Sphere on Incline: Kinetic Energy of a Rolling Sphere

[conniechiwa]

A solid sphere of uniform density starts from rest and rolls without slipping a distance of d = 3.9 m down a q = 35° incline. The sphere has a mass M = 4.6 kg and a radius R = 0.28 m.
https://online-s.physics.uiuc.edu/cgi/courses/shell/common/showme.pl?courses/phys101/fall07/homework/08/03/3.gif

Suppose now that there is no frictional force between the sphere and the incline. Now, what is the translational kinetic energy of the sphere at the bottom of the incline?

 

[conniechiwa]

I figured out that the velocity is 5.6 m/s, but I don't know what the KE tran would be at the bottom without friction.

 

[berkeman]

The problem statement is incomplete, but I infer that you are being asked for the translational KE at the bottom for the two cases: the ball rolls down the incline, or it just slips down the incline (frictionless case).

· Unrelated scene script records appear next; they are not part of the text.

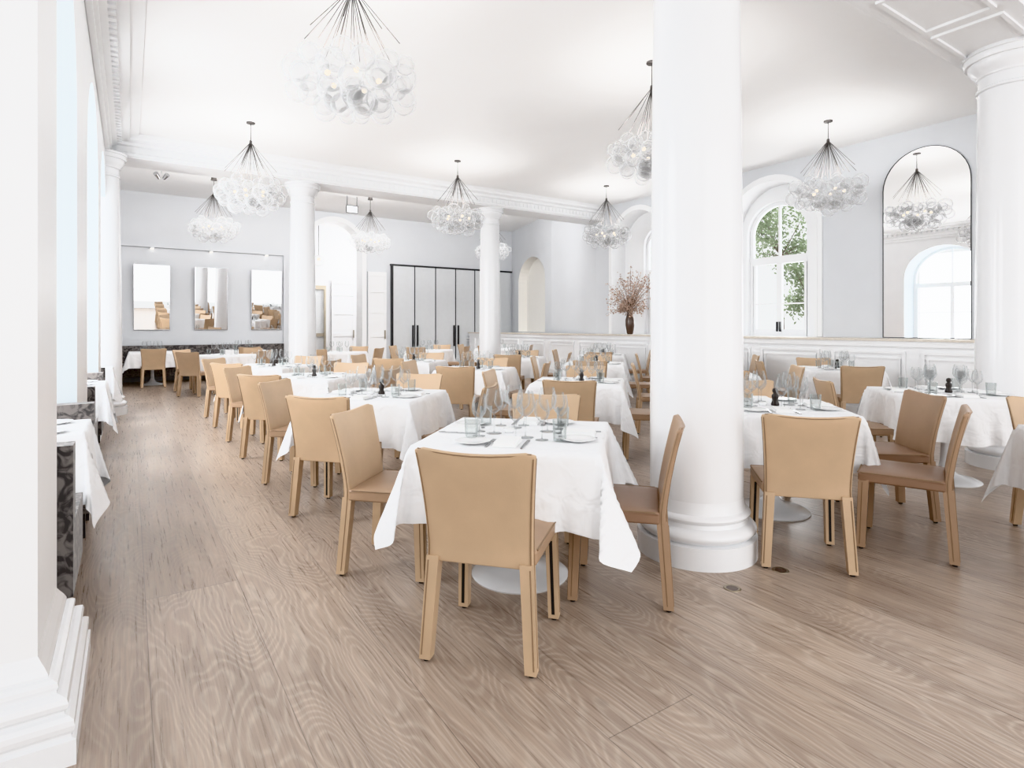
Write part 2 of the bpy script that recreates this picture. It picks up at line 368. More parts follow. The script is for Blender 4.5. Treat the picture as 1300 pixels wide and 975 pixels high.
while y<15.8:
    for a,b,c,dd in ((y,y+1.0,.2,.235),(y,y+1.0,.92,.955),(y,y+.035,.235,.92),(y+.965,y+1.0,.235,.92)):
        box(bm,8.97,9.0,a,b,c,dd)
    for a,b,c,dd in ((y+.06,y+.94,.29,.31),(y+.06,y+.94,.845,.865),(y+.06,y+.08,.31,.845),(y+.92,y+.94,.31,.845)):
        box(bm,8.98,9.0,a,b,c,dd)
    y+=1.2
box(bm,8.965,9.0,-2.5,YB-.2,1.02,1.1); box(bm,8.965,9.0,-2.5,YB-.2,0,.12)
struct('trim_8',bm,'white','white panelled wainscot partition',cat='wainscot')
bm=NB(); box(bm,8.94,XR-.002,-2.5,YB-.2,1.1,1.132); struct('trim_9',bm,'tan_cap','slim pale oak ledge cap',cat='ledge')
def window(name,fn,c,r,sill,spr,rise,t,label,french,trans=2.55):
    bm=NB(); arch_ring(bm,c,r-.07,.07,sill,spr,rise-.07,t-.03,t+.03,fn)
    def bx(u0,u1,z0,z1,tt=.025):
        v=[bm.verts.new(fn(a,b,k)) for k in (t-tt,t+tt) for a,b in ((u0,z0),(u1,z0),(u1,z1),(u0,z1))]
        for f in ((0,1,2,3),(4,5,6,7),(0,1,5,4),(1,2,6,5),(2,3,7,6),(3,0,4,7)): bm.faces.new([v[i] for i in f])
    bx(c-r+.06,c+r-.06,sill,sill+.12); bx(c-r+.06,c+r-.06,trans-.07,trans+.07,.04)
    bx(c-.05,c+.05,sill,trans,.03); bx(c-.018,c+.018,trans,spr+rise-.07)
    for s in (-1,1):
        bx(min(c+s*.05,c+s*(r-.08)),max(c+s*.05,c+s*(r-.08)),1.72,1.745)
        a=c+s*(r-.09); bx(a-.03,a+.03,sill,trans,.03)
    o=struct(name,bm,'white',label,cat='window')
    bm=NB(); f=[(c-r+.05,sill)]+[(c-(r-.05)*math.cos(math.pi*i/16),spr+(rise-.05)*math.sin(math.pi*i/16)) for i in range(17)]+[(c+r-.05,sill)]
    bm.faces.new([bm.verts.new(fn(a,b,t)) for a,b in f]); part('glass_pane',fin(bm,'glass_pane','pane'),o)
    if french:
        for s in(-1,1):
            bm=NB(); p=fn(c+s*.03,sill+.0,t-.05); box(bm,p[0]-.015,p[0]+.015,p[1]-.012,p[1]+.012,sill+.08,sill+.26); part('handle',fin(bm,'handle','black'),o,label='black window handle')
    return o
for i,(c,r,s_,sp,rs) in enumerate(LW): window('window_%d'%(i+1),fnL,c,r,s_,sp,rs,-.95,'arched white timber sash window',False)
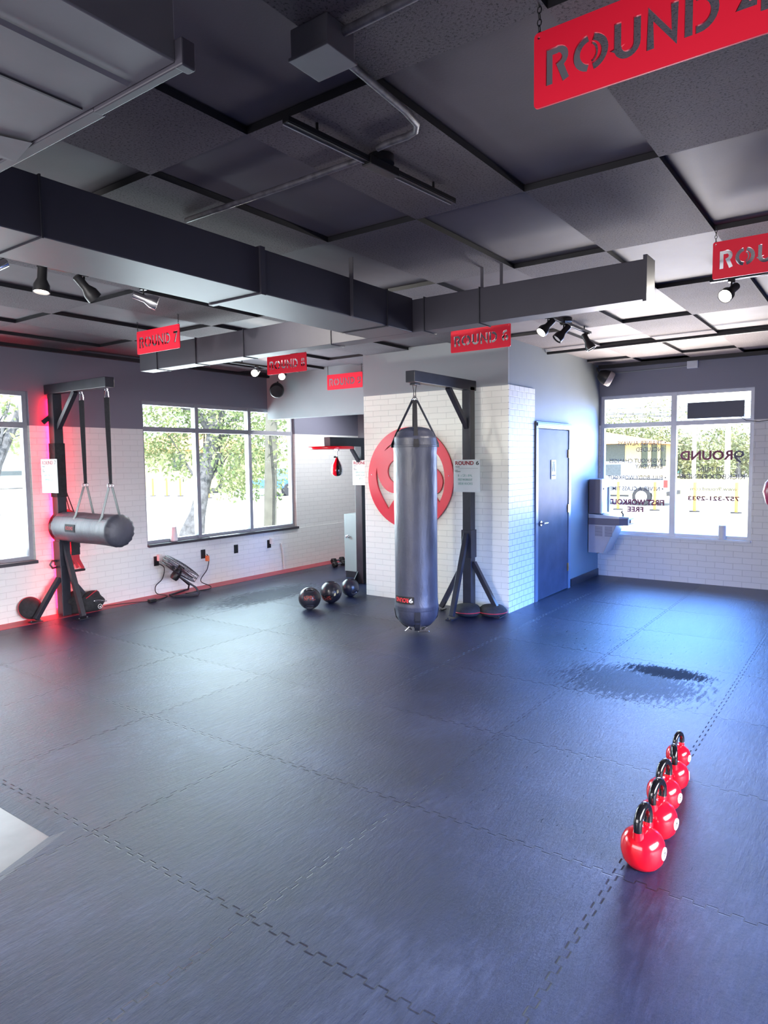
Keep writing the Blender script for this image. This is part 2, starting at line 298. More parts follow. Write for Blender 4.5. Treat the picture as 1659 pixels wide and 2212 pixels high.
# ------------------------------------------------------------------ mesh building
class B:
    def __init__(s): s.v = []; s.f = []; s.mi = []; s.m = 0
    def add(s, vs, fs):
        n = len(s.v); s.v += [Vector(p) for p in vs]; s.f += [tuple(i + n for i in f) for f in fs]; s.mi += [s.m] * len(fs); return s
    def box(s, x0, x1, y0, y1, z0, z1):
        return s.add([(x, y, z) for x in (x0, x1) for y in (y0, y1) for z in (z0, z1)],
                     [(0, 1, 3, 2), (4, 6, 7, 5), (0, 4, 5, 1), (2, 3, 7, 6), (0, 2, 6, 4), (1, 5, 7, 3)])
    def beam(s, p, q, wd, ht, up=(0, 0, 1)):
        p, q = Vector(p), Vector(q); d = (q - p).normalized(); up = Vector(up)
        if abs(d.dot(up)) > 0.98: up = Vector((1, 0, 0))
        a = d.cross(up).normalized(); b = a.cross(d).normalized()
        vs = []
        for c in (p, q):
            for i, j in ((-1, -1), (1, -1), (1, 1), (-1, 1)): vs.append(c + a * i * wd / 2 + b * j * ht / 2)
        return s.add(vs, [(3, 2, 1, 0), (4, 5, 6, 7), (0, 1, 5, 4), (1, 2, 6, 5), (2, 3, 7, 6), (3, 0, 4, 7)])
    def rings(s, rings, cap=True, closed=False):
        n = len(rings[0]); k = len(rings); vs = [p for r in rings for p in r]; fs = []
        for i in range(k if closed else k - 1):
            for j in range(n):
                a = i * n + j; b = i * n + (j + 1) % n; c = ((i + 1) % k) * n + (j + 1) % n; d = ((i + 1) % k) * n + j
                fs.append((a, b, c, d))
        if cap and not closed: fs += [tuple(range(n))[::-1], tuple((k - 1) * n + j for j in range(n))]
        return s.add(vs, fs)
    def tube(s, path, r, n=8, closed=False, cap=True):
        path = [Vector(p) for p in path]; rs = r if isinstance(r, (list, tuple)) else [r] * len(path)
        rings = []; nrm = None
        for i, p in enumerate(path):
            if closed: d = (path[(i + 1) % len(path)] - path[i - 1]).normalized()
            else: d = (path[min(i + 1, len(path) - 1)] - path[max(i - 1, 0)]).normalized()
            if nrm is None:
                nrm = d.cross(Vector((0, 0, 1)))
                if nrm.length < 1e-3: nrm = d.cross(Vector((1, 0, 0)))
            else: nrm = nrm - d * nrm.dot(d)
            nrm.normalize(); bn = d.cross(nrm)
            rings.append([p + (nrm * math.cos(2 * PI * j / n) + bn * math.sin(2 * PI * j / n)) * rs[i] for j in range(n)])
        return s.rings(rings, cap, closed)
    def cyl(s, p, q, r0, r1=None, n=20): return s.tube([p, q], [r0, r0 if r1 is None else r1], n)
    def lathe(s, prof, c=(0, 0, 0), axis=(0, 0, 1), n=32, cap=True):
        c = Vector(c); d = Vector(axis).normalized(); a = d.cross(Vector((0, 0, 1)))
        if a.length < 1e-3: a = Vector((1, 0, 0))
        a.normalize(); b = d.cross(a)
        return s.rings([[c + d * h + (a * math.cos(2 * PI * j / n) + b * math.sin(2 * PI * j / n)) * r for j in range(n)] for r, h in prof], cap)
    def ribbon(s, path, wdt, th, side):
        """flat strap: path, width along `side`"""
        path = [Vector(p) for p in path]; rings = []; sd = Vector(side).normalized()
        ws = wdt if isinstance(wdt, (list, tuple)) else [wdt] * len(path)
        for i, p in enumerate(path):
            d = (path[min(i + 1, len(path) - 1)] - path[max(i - 1, 0)]).normalized()
            a = (sd - d * sd.dot(d)).normalized(); b = d.cross(a)
            rings.append([p + a * ws[i] / 2 + b * th / 2, p - a * ws[i] / 2 + b * th / 2, p - a * ws[i] / 2 - b * th / 2, p + a * ws[i] / 2 - b * th / 2])
        return s.rings(rings)
    def sphere(s, c, r, n=24, m=14, sc=(1, 1, 1)):
        c = Vector(c); rings = []
        for i in range(m + 1):
            t = PI * min(max(i / m, 0.004), 0.996)
            rings.append([c + Vector((math.sin(t) * math.cos(2 * PI * j / n) * r * sc[0], math.sin(t) * math.sin(2 * PI * j / n) * r * sc[1], -math.cos(t) * r * sc[2])) for j in range(n)])
        return s.rings(rings)
    def build(s, name, mat, parent=None, smooth=False, bevel=0.0, ang=40):
        me = bpy.data.meshes.new(name)
        org = Vector((0, 0, 0))
        if parent is not None: org = parent_world(parent)
        elif s.v:
            xs = [p.x for p in s.v]; ys = [p.y for p in s.v]; zs = [p.z for p in s.v]
            org = Vector(((min(xs) + max(xs)) / 2, (min(ys) + max(ys)) / 2, min(zs)))
        me.from_pydata([p - org for p in s.v], [], s.f)
        mats = mat if isinstance(mat, (list, tuple)) else [mat]
        for k in mats: me.materials.append(M[k])
        if len(mats) > 1: me.polygons.foreach_set('material_index', s.mi)
        bm = bmesh.new(); bm.from_mesh(me); bmesh.ops.recalc_face_normals(bm, faces=bm.faces); bm.to_mesh(me); bm.free()
        if smooth:
            me.polygons.foreach_set('use_smooth', [True] * len(me.polygons)); me.set_sharp_from_angle(angle=math.radians(ang))
        me.update()
        o = bpy.data.objects.new(name, me); COL.objects.link(o)
        if parent is not None: o.parent = parent
        else: o.location = org
        o['org'] = list(org)
        if bevel:
            b = o.modifiers.new('bevel', 'BEVEL'); b.width = bevel; b.segments = 2; b.limit_method = 'ANGLE'; b.harden_normals = False
        return o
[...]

If it just slips, then the KE final equals the PE initial, right? Why?

If it rolls, then some energy goes into the rolling motion (look up moment of inertia). What is the equation for the rotational energy of a sphere? What does that do to the final KE of the sphere at the bottom?

 

[conniechiwa]

nvm i figured it out.

 

[berkeman]

Doh!